Job:
Reproduce the material that follows, please, but only from its first line to the line containing "rnd = random.Random(7)", inclusive.

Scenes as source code
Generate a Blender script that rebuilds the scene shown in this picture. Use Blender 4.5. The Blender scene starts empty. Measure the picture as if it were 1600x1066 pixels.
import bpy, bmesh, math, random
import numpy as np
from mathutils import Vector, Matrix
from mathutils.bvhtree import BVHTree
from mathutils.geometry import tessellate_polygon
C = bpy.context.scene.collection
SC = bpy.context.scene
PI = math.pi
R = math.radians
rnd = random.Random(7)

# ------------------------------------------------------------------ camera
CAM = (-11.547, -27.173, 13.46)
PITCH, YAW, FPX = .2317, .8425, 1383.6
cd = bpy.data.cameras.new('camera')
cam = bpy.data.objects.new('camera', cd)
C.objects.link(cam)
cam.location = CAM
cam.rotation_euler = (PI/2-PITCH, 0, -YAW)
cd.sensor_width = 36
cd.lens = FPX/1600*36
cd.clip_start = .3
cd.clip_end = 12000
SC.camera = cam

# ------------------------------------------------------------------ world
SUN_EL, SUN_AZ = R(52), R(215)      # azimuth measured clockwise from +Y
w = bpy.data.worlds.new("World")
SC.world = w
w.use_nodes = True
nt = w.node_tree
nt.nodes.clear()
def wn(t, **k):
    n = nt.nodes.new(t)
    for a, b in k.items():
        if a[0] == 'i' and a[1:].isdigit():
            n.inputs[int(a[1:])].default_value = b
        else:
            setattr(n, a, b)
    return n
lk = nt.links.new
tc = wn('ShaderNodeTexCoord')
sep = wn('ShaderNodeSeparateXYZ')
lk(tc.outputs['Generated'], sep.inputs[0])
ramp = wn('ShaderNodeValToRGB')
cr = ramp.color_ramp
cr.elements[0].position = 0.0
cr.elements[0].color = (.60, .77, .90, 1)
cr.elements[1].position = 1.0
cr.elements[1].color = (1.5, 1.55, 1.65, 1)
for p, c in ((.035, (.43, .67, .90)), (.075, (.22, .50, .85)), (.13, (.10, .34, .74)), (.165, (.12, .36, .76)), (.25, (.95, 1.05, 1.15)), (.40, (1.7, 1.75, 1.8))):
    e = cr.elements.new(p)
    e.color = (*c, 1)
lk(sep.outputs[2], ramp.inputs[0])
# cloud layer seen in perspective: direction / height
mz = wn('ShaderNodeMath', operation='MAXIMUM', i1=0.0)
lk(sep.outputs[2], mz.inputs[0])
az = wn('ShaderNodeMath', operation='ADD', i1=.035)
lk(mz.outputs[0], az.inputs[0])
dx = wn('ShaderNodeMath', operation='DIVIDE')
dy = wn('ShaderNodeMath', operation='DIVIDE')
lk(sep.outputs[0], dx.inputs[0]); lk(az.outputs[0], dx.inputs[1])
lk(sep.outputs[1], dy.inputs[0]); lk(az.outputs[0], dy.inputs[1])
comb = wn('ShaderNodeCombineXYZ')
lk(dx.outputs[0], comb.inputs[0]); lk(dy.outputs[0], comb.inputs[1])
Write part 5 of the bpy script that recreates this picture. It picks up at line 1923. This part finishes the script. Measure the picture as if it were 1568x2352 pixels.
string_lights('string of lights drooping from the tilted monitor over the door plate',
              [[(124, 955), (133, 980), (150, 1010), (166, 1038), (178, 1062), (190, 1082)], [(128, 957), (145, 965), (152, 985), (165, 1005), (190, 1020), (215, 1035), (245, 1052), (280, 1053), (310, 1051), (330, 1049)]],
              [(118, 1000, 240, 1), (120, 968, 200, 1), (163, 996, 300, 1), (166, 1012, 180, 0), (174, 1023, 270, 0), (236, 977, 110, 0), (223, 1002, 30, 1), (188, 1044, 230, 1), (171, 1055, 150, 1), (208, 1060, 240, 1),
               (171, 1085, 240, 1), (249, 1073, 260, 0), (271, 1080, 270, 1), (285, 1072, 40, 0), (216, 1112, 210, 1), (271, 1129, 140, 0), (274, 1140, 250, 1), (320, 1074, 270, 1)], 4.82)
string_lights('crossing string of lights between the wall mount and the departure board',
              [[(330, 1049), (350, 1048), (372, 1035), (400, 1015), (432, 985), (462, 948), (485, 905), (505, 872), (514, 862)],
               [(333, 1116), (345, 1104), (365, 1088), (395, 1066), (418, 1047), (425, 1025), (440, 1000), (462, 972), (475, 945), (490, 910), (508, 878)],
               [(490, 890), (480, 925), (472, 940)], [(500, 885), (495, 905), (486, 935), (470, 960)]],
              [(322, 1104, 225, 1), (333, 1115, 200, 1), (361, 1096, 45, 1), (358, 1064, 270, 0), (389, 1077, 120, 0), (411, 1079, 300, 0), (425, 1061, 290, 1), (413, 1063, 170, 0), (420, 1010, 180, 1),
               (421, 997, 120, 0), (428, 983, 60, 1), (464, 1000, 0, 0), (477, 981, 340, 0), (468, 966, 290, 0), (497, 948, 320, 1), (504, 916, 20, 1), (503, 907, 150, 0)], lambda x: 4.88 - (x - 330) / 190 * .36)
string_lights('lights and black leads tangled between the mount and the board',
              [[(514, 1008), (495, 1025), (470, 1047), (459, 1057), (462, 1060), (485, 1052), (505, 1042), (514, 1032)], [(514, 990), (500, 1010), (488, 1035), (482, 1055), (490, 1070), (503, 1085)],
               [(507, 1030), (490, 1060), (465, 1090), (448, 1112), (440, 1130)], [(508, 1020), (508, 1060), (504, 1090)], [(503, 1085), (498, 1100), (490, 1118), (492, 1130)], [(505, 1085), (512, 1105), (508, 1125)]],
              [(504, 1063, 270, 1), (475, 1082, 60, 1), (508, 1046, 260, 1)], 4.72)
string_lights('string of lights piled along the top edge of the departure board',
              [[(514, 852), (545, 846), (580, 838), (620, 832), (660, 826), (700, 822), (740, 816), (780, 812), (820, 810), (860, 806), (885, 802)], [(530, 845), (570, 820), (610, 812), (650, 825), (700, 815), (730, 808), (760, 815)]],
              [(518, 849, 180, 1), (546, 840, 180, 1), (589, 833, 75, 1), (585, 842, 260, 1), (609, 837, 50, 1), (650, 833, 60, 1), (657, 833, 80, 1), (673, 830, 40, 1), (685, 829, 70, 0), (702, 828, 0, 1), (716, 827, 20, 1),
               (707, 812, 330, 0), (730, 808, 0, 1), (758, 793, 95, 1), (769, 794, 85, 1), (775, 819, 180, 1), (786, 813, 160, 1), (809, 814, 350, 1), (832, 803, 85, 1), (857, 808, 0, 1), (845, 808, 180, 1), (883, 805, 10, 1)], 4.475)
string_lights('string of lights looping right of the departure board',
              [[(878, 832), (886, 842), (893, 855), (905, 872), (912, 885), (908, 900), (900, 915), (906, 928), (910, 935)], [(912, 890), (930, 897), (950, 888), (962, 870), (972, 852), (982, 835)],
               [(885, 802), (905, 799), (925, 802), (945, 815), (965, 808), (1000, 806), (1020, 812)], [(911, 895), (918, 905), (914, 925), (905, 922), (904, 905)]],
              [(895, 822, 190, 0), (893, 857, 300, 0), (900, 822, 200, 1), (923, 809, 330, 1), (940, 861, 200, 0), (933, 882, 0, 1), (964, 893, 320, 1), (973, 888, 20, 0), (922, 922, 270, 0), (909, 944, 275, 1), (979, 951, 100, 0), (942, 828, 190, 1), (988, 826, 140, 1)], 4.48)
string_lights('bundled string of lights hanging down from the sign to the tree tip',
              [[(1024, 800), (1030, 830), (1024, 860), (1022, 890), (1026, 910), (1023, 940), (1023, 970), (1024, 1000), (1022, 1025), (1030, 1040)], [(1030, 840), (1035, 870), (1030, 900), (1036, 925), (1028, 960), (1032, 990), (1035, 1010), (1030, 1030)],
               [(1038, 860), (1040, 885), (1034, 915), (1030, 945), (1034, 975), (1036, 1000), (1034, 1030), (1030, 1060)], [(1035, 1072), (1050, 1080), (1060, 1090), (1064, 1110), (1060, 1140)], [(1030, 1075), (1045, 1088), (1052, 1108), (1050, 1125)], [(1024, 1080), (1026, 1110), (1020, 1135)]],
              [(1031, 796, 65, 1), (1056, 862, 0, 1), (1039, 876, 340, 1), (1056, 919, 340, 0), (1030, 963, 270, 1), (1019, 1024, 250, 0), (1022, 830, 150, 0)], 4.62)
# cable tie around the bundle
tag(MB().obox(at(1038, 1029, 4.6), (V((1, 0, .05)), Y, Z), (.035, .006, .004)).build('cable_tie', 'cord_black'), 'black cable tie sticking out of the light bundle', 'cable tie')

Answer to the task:
Generate a Blender script that rebuilds the scene shown in this picture. Use Blender 4.5. The Blender scene starts empty. Measure the picture as if it were 1600x1066 pixels.
import bpy, bmesh, math, random
import numpy as np
from mathutils import Vector, Matrix
from mathutils.bvhtree import BVHTree
from mathutils.geometry import tessellate_polygon
C = bpy.context.scene.collection
SC = bpy.context.scene
PI = math.pi
R = math.radians
rnd = random.Random(7)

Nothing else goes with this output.